47 Replies to “Choreography, Contortionists, Costume Creation…Ask Cirque! Episode #9 | Cirque du Soleil series”

  1. As a singer, is it hard to keep your mind focused, and ready when you have to improvise because a of a trick that went wrong?

  2. I'm feeling even more next to my dream 🥁🙏,my audition video is already on my YouTube Channel cirque!! Hope work with you guys soon

  3. When a new act or a rotational act is incorporate in a show, did a new music is always compose? Did you re-contact the original composer of the show to create a new song ? 🙂

  4. Can you guys PLEASE tell me something not posted on any news article so far, something that none of us fans know about Cirque du Soleil Hangzhou?

  5. What type of makeup or face paint do the artists in O use that doesn't come off while they are constantly going in the water?

  6. I'm a big fan of Cirque! I'm from Brazil and I'm 17, my dream is to become a Cirque du Soleil clown and I want to know how can I make it come true?

  7. Hello! It is my dream to work in the costume department for Cirque. I will be going to college for costume design and technology. I recently heard that Cirque does not hire Americans for their costume shop. Is that true? Do you have any advice for me for getting in as an American? Do you have any major requirements?

  8. Are you always exited to go on stage, or are you mostly worried? What's your favorite and least favorite thing about performing?

  9. You said in this video that Las Vegas Cirque performers change what they do every other night, is this only for Las Vegas or other places too?

  10. How long is the average time that someone is given the opportunity to join a Cirque du Soleil after getting through the audition into the talent data base?

  11. Is it ever scary doing things involving heights? Eg. Crystal falling through ice in ‘Crystal’, Nico, Mircocosmos, and Klara coming down to stage in ‘Kurios’, fight scene in ‘Ka’, Wheel of death in ‘Kooza’? And if so how do you cope with it and stay in character?

  12. Hi! I'd like to know what happens when one of the artists gets injured? Do they receive physiotherapy and someone else replaces them while they're recovering?#AskCirque

  13. Is there any chance you will bring Alegria back to life, in any way or form? For those of us, who are still in love with the beauty and the magic?

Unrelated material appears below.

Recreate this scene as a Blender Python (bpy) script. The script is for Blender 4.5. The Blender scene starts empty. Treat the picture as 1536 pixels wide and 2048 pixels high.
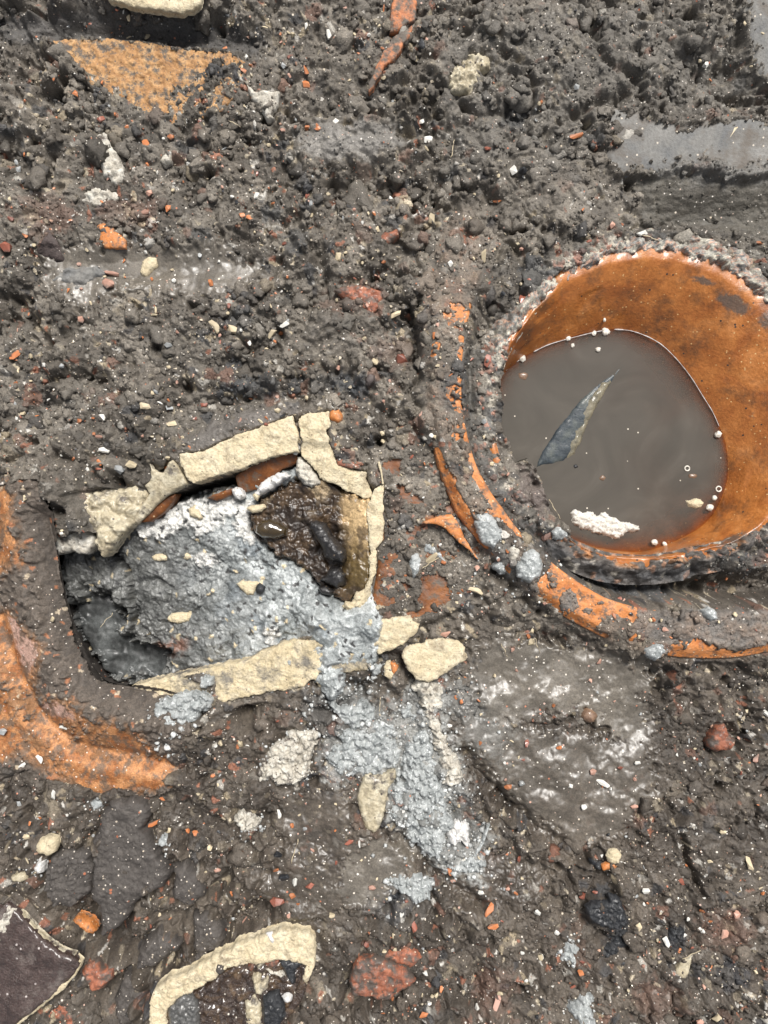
import bpy, bmesh, math, random
import numpy as np
from mathutils import Vector, noise as mnoise
from mathutils.geometry import delaunay_2d_cdt

# ------------------------------------------------------------------ camera, sky, sun
S = 0.0004                      # metres per drawing unit; the dig is drawn in units of 0.4 mm, y pointing down the page
CX, CY, H = 768.0, 1024.0, 1540.0
scene = bpy.context.scene
COL = scene.collection
cam = bpy.data.cameras.new('camera')
cam.sensor_fit = 'VERTICAL'
cam.angle = 2 * math.atan(CY / H)
cam.clip_start, cam.clip_end = 0.01, 60
camo = bpy.data.objects.new('camera', cam)
camo.location = (0, 0, H * S)
COL.objects.link(camo)
scene.camera = camo

SUN_EL, SUN_AZ = 60.0, 22.0    # azimuth clockwise from +Y (up the page)
world = bpy.data.worlds.new('World')
scene.world = world
world.use_nodes = True
wn, wl_ = world.node_tree.nodes, world.node_tree.links
bg = wn['Background']
sky = wn.new('ShaderNodeTexSky')
sky.sky_type = 'NISHITA'
sky.sun_disc = False
sky.sun_elevation = math.radians(SUN_EL)
sky.sun_rotation = math.radians(SUN_AZ)
sky.air_density, sky.dust_density, sky.ozone_density = 1.0, 4.0, 1.0
hsv = wn.new('ShaderNodeHueSaturation')
hsv.inputs['Saturation'].default_value = 0.35
wl_.new(sky.outputs[0], hsv.inputs['Color'])
wl_.new(hsv.outputs[0], bg.inputs[0])
bg.inputs[1].default_value = 0.076
sun = bpy.data.lights.new('sun', 'SUN')
sun.energy = 3.7
sun.angle = math.radians(21)
sun.color = (1.0, 0.965, 0.92)
suno = bpy.data.objects.new('sun', sun)
el, az = math.radians(SUN_EL), math.radians(SUN_AZ)
sdir = Vector((math.sin(az) * math.cos(el), math.cos(az) * math.cos(el), math.sin(el)))
suno.rotation_euler = sdir.to_track_quat('Z', 'Y').to_euler()
suno.location = sdir * 3
COL.objects.link(suno)
vs = scene.view_settings
vs.view_transform = 'Standard'
vs.look = 'None'
vs.gamma = 1
vs.exposure = 0.56
vs.use_curve_mapping = False
scene.cycles.max_bounces = 6
scene.cycles.use_denoising = True
scene.cycles.denoiser = 'OPENIMAGEDENOISE'
scene.cycles.denoising_input_passes = 'RGB_ALBEDO_NORMAL'

rnd = random.Random(11)
rng = np.random.default_rng(11)
F = np.float32

# ------------------------------------------------------------------ numeric helpers
def ihash(ix, iy, seed):
    h = (ix.astype(np.int64) * 374761393 + iy.astype(np.int64) * 668265263 + seed * 1274126177) & 0xFFFFFFFF
    h = ((h ^ (h >> 13)) * 1274126177) & 0xFFFFFFFF
    h = ((h ^ (h >> 16)) * 2246822519) & 0xFFFFFFFF
    return ((h ^ (h >> 15)) & 0xFFFFFF).astype(F) / F(0xFFFFFF)

def gnoise(x, y, seed):
    x0, y0 = np.floor(x), np.floor(y)
    fx, fy = (x - x0).astype(F), (y - y0).astype(F)
    ix, iy = x0.astype(np.int32), y0.astype(np.int32)
    u = fx * fx * fx * (fx * (fx * 6 - 15) + 10)
    v = fy * fy * fy * (fy * (fy * 6 - 15) + 10)
    def g(dx, dy):
        a = ihash(ix + dx, iy + dy, seed) * F(6.2831853)
        return np.cos(a) * (fx - dx) + np.sin(a) * (fy - dy)
    a = g(0, 0); b = g(1, 0); c = g(0, 1); d = g(1, 1)
    return (a + u * (b - a) + v * ((c + u * (d - c)) - (a + u * (b - a)))) * F(1.5)

def fbm(x, y, wl, octv, seed, gain=0.5):
    x = np.asarray(x, F); y = np.asarray(y, F)
    r = np.zeros_like(x); a = 1.0
    for i in range(octv):
        r = r + F(a) * gnoise(x / wl, y / wl, seed + i * 17)
        wl *= 0.5; a *= gain
    return r

def worley(x, y, cell, seed):
    gx, gy = x / cell, y / cell
    ix, iy = np.floor(gx).astype(np.int32), np.floor(gy).astype(np.int32)
    f1 = np.full(x.shape, 9, F); f2 = f1.copy(); cid = np.zeros(x.shape, F)
    for dx in (-1, 0, 1):
        for dy in (-1, 0, 1):
            jx, jy = ix + dx, iy + dy
            px = jx + ihash(jx, jy, seed); py = jy + ihash(jx, jy, seed + 5)
            d = np.hypot(gx - px, gy - py).astype(F)
            idv = ihash(jx, jy, seed + 9)
            near = d < f1
            f2 = np.where(near, f1, np.minimum(f2, d))
            cid = np.where(near, idv, cid)
            f1 = np.where(near, d, f1)
    return f1, f2, cid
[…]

  14. What is it like to grow in cirque du soleil? Do children study in normal school? Is there someone who looks after the kids while their parents are at the show? Like a nanny?

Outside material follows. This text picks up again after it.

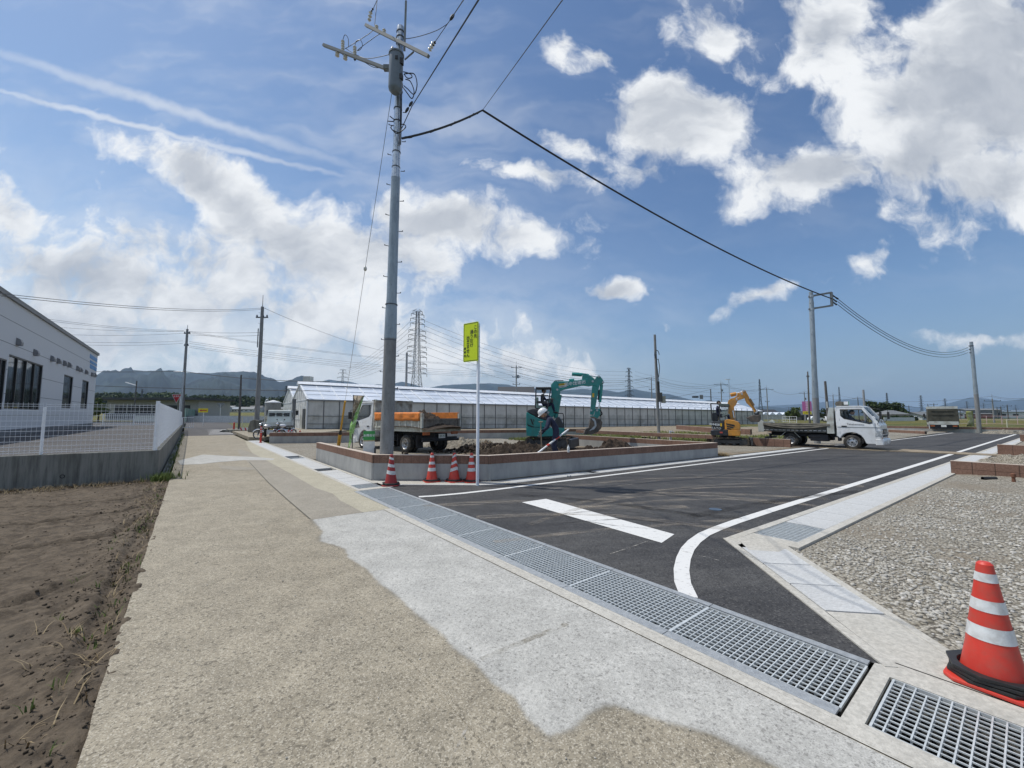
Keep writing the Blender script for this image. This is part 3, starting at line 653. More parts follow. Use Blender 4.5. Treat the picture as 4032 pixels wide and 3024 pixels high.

  15. Ok I don’t know if this would be too hard to do but can you PLEASE show us how the upside down dinner party in Kurios works? It’s amazing! If you could maybe just film a technician explaining it or something that would be amazing! I’m so kurios about how it works!

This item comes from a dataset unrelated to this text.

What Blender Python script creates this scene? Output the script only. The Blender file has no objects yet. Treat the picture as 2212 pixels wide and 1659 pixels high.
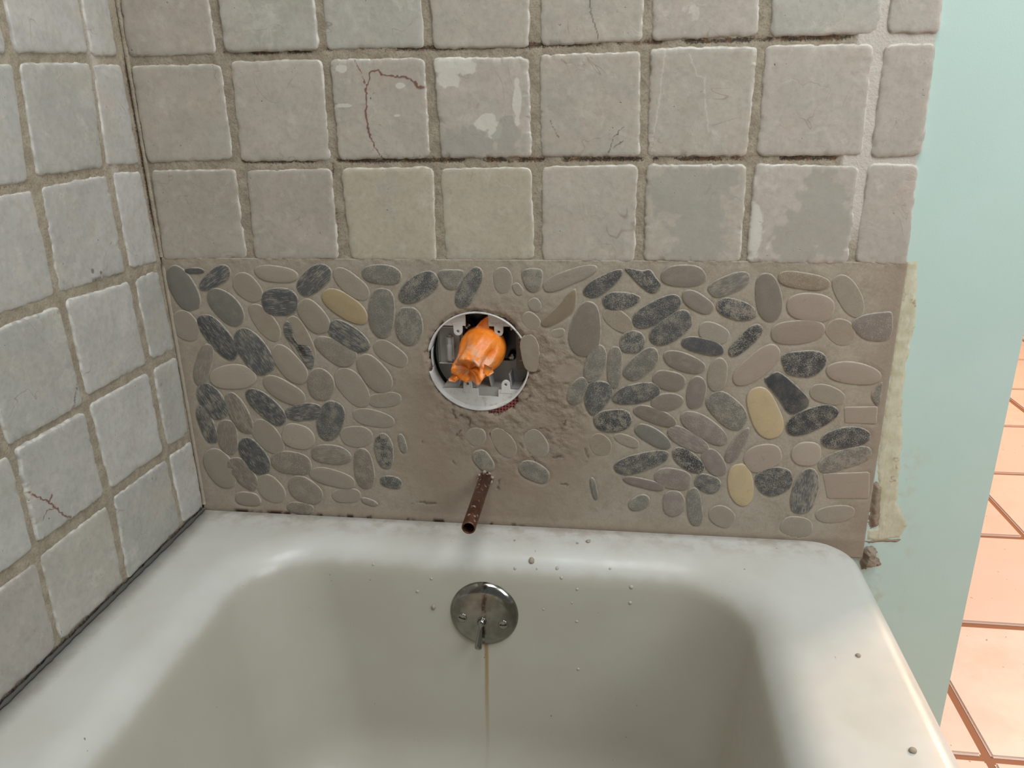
import bpy, bmesh, math, random
import numpy as np
from mathutils import Vector, Matrix
from mathutils.bvhtree import BVHTree

scene = bpy.context.scene
COL = scene.collection

# ---------------------------------------------------------------- camera
cam_data = bpy.data.cameras.new('camera')
cam = bpy.data.objects.new('camera', cam_data)
COL.objects.link(cam)
cam_data.sensor_width = 36.0
cam_data.lens = 1677.19 / 2212 * 36.0
cam_data.clip_start = 0.01
cam.location = (0.58053, -0.92147, 0.53873)
cam.rotation_euler = (1.22391, 0.01922, 0.13290)
scene.camera = cam

# ---------------------------------------------------------------- world, lights, exposure
world = bpy.data.worlds.new('world')
scene.world = world
world.use_nodes = True
bg = world.node_tree.nodes['Background']
bg.inputs[0].default_value = (0.93, 0.985, 1.0, 1)
bg.inputs[1].default_value = 0.18

def area_light(name, loc, target, size, power, color, size_y=None):
    d = bpy.data.lights.new(name, 'AREA')
    d.energy = power
    d.color = color
    d.size = size
    if size_y:
        d.shape = 'RECTANGLE'
        d.size_y = size_y
    o = bpy.data.objects.new(name, d)
    COL.objects.link(o)
    o.location = loc
    o.rotation_euler = (Vector(target) - Vector(loc)).to_track_quat('-Z', 'Y').to_euler()
    return o

area_light('side_light', (1.80, -0.85, 1.25), (0.60, -0.05, 0.30), 0.85, 15.5, (0.93, 0.99, 1.0), 0.85)  # unseen soft area light from the right, actual source unknown
area_light('ceiling_light', (0.80, -0.75, 2.0), (0.55, -0.2, 0.3), 0.9, 18.5, (0.96, 0.99, 1.0), 0.9)
area_light('hall_lamp', (2.75, 1.62, 1.55), (1.3, 0.35, -0.3), 0.45, 70.0, (1.0, 0.65, 0.42), 0.45)

vs = scene.view_settings
vs.view_transform = 'Standard'
vs.look = 'None'
vs.exposure = 0.0
vs.gamma = 1.0
vs.use_curve_mapping = False

# ---------------------------------------------------------------- helpers
def lin(r, g, b, a=1.0):
    f = lambda c: (c / 255 / 12.92) if c / 255 <= 0.04045 else ((c / 255 + 0.055) / 1.055) ** 2.4
    return (f(r), f(g), f(b), a)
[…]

  16. #AskCirque hey i started gymnastics at late twelve. its been a few months i have my front walkover and my bridge kick over. i want to be a good gymnast. especially with the tumbling. did i start to late to be good? i want to be a acrobat/Tumbler for you guys eventually…..

  17. I am in love with the Cyr Wheel act and I really wanna learn how to use the Cyr Wheel. So I’m wondering how easy is Cyr Wheel? And is it fun to do on stage? Thanks! :’)

  18. Doing it right, Manuel! Amazing to have talent like you to show off one of the funnest sports! Amazing to see this show providing an opportunity to rollerblading

  19. Are the costumes made for la nouba and the other resident shows in Las Vegas and around the world like zed made in the Montreal headquarters?

  20. I have a suggestion,I think you guys at cirque should incorporate cloud swings in you show like you did in my favorite show Quidam.

  21. Hi! My name is Yago im seventeen years old and im from Córdoba, Argentina.I wanted to know if there's a limit age for be part of the show?